Dieses Auslegungsergebnis, das sich am Wortlaut und Sinngehalt des Schreibens der beklagten Parteien orientierte, ist keineswegs - wie die Revision vermeint - "grob fehlerhaft", sodass es einer Korrektur bedürfte, sondern vielmehr eine typische Einzelfallbeurteilung, die für den Obersten Gerichtshof nur dann überprüfbar wäre (und damit die Voraussetzungen des § 502 Abs 1 ZPO erfüllte), wenn im Interesse der Rechtssicherheit wirklich ein grober Fehler bei der Auslegung unterlaufen wäre (Kodek in Rechberger, ZPO Rz 5 zu § 502; RIS-Justiz RS0021095 und 0044298).
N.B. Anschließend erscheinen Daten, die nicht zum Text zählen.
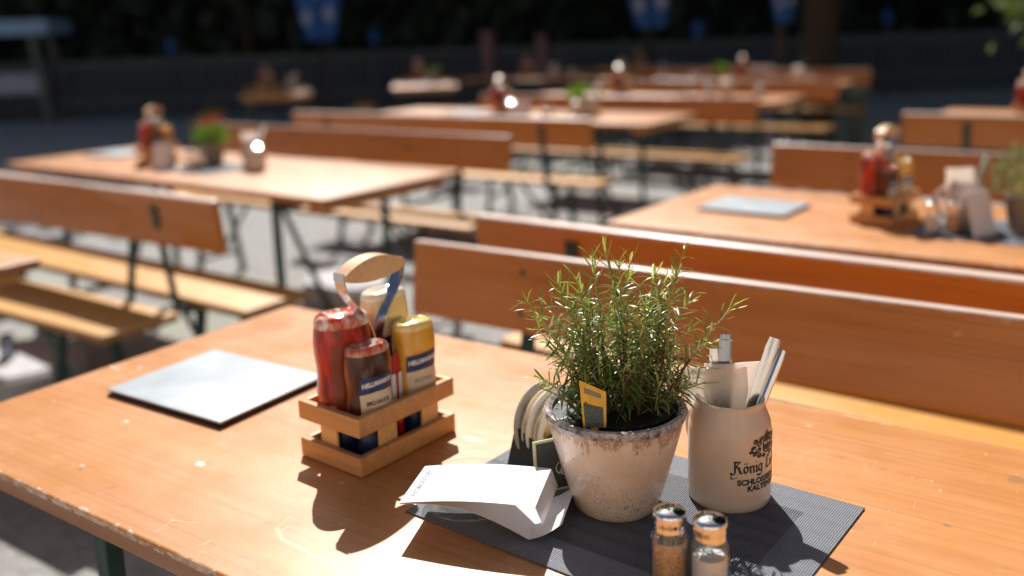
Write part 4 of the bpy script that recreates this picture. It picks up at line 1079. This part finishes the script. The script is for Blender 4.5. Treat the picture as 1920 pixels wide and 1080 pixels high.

Die Revisionswerber erkennen selbst, dass es sich um einen Auslegungsfall nach den §§ 863, 914 ABGB handelt. Der Umstand, dass es sich bei ihnen "nicht um juristisch geschulte oder vertretene" Personen handelt, vermag daran ebenso wenig zu ändern wie der Umstand, dass das Berufungsgericht die Änderung der (rechtlichen) Qualifikation des Bestandverhältnisses von Pacht auf Miete (mit um fast 2/3 gekürztem Monatsentgelt) als aliud qualifizierte, weil es sich hiebei tatsächlich um unterschiedliche, auch in den Rechtsfolgen abweichende Vertragstypen handelt. Dass die Beklagten der Auflösungserklärung ihres Verpächters überhaupt "nur unter der Bedingung" zustimmen wollten, dass im selben Ausmaß ein Mietverhältnis zustande komme, lässt sich jedenfalls dem Wortlaut ihres Schreibens auch im Lichte des § 914 ABGB nicht entnehmen. Insoweit versuchen die Rechtsmittelwerber vielmehr (unzulässigerweise), die Beweiswürdigung der Vorinstanzen vor dem Obersten Gerichtshof einer für sie günstigeren Umwürdigung zu unterziehen.

Mangels Vorliegens der Voraussetzungen des § 502 Abs 1 ZPO ist die Revision der beklagten Parteien sohin zurückzuweisen.

Da die klagende Partei auf die Unzulässigkeit des Rechtsmittels ihrer Prozessgegner nicht hingewiesen hat, hat sie die Kosten der Revisionsbeantwortung selbst zu tragen (RS0035962, 0035979).